> _INSTRUCTIONS TO FOLLOW_
Reproduce the listing that follows with no differences at all.

> _INFORMATION SHOWN_
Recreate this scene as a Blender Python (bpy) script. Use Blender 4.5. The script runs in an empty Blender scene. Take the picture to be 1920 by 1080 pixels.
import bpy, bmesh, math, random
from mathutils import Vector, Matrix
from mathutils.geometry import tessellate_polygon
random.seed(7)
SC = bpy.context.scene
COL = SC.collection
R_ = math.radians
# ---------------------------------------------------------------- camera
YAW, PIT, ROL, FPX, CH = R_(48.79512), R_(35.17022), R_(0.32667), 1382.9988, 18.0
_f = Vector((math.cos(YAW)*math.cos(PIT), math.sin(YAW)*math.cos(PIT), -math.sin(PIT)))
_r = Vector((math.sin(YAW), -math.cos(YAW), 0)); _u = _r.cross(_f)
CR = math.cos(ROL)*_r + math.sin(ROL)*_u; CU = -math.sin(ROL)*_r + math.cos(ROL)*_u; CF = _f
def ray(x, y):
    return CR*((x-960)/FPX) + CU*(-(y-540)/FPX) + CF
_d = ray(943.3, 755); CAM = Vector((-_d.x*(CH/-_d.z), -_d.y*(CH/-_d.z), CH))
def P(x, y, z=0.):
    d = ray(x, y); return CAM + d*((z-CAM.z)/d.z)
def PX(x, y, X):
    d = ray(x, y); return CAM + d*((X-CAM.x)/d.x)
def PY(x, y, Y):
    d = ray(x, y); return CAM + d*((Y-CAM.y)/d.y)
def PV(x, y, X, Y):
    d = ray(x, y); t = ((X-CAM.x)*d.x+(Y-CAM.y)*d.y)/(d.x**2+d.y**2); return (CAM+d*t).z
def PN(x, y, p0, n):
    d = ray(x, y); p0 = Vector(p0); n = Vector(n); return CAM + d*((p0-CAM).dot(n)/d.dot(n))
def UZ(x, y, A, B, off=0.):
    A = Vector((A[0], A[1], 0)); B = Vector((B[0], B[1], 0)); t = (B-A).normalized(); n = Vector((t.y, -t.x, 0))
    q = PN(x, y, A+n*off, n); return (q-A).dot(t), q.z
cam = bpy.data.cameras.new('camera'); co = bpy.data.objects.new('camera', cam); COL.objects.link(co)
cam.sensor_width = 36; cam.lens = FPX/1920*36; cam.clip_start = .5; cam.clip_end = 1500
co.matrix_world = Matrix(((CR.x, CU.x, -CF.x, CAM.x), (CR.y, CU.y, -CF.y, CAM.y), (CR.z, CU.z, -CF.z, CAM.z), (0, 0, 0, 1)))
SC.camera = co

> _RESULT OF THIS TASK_
Recreate this scene as a Blender Python (bpy) script. Use Blender 4.5. The script runs in an empty Blender scene. Take the picture to be 1920 by 1080 pixels.
import bpy, bmesh, math, random
from mathutils import Vector, Matrix
from mathutils.geometry import tessellate_polygon
random.seed(7)
SC = bpy.context.scene
COL = SC.collection
R_ = math.radians
# ---------------------------------------------------------------- camera
YAW, PIT, ROL, FPX, CH = R_(48.79512), R_(35.17022), R_(0.32667), 1382.9988, 18.0
_f = Vector((math.cos(YAW)*math.cos(PIT), math.sin(YAW)*math.cos(PIT), -math.sin(PIT)))
_r = Vector((math.sin(YAW), -math.cos(YAW), 0)); _u = _r.cross(_f)
CR = math.cos(ROL)*_r + math.sin(ROL)*_u; CU = -math.sin(ROL)*_r + math.cos(ROL)*_u; CF = _f
def ray(x, y):
    return CR*((x-960)/FPX) + CU*(-(y-540)/FPX) + CF
_d = ray(943.3, 755); CAM = Vector((-_d.x*(CH/-_d.z), -_d.y*(CH/-_d.z), CH))
def P(x, y, z=0.):
    d = ray(x, y); return CAM + d*((z-CAM.z)/d.z)
def PX(x, y, X):
    d = ray(x, y); return CAM + d*((X-CAM.x)/d.x)
def PY(x, y, Y):
    d = ray(x, y); return CAM + d*((Y-CAM.y)/d.y)
def PV(x, y, X, Y):
    d = ray(x, y); t = ((X-CAM.x)*d.x+(Y-CAM.y)*d.y)/(d.x**2+d.y**2); return (CAM+d*t).z
def PN(x, y, p0, n):
    d = ray(x, y); p0 = Vector(p0); n = Vector(n); return CAM + d*((p0-CAM).dot(n)/d.dot(n))
def UZ(x, y, A, B, off=0.):
    A = Vector((A[0], A[1], 0)); B = Vector((B[0], B[1], 0)); t = (B-A).normalized(); n = Vector((t.y, -t.x, 0))
    q = PN(x, y, A+n*off, n); return (q-A).dot(t), q.z
cam = bpy.data.cameras.new('camera'); co = bpy.data.objects.new('camera', cam); COL.objects.link(co)
cam.sensor_width = 36; cam.lens = FPX/1920*36; cam.clip_start = .5; cam.clip_end = 1500
co.matrix_world = Matrix(((CR.x, CU.x, -CF.x, CAM.x), (CR.y, CU.y, -CF.y, CAM.y), (CR.z, CU.z, -CF.z, CAM.z), (0, 0, 0, 1)))
SC.camera = co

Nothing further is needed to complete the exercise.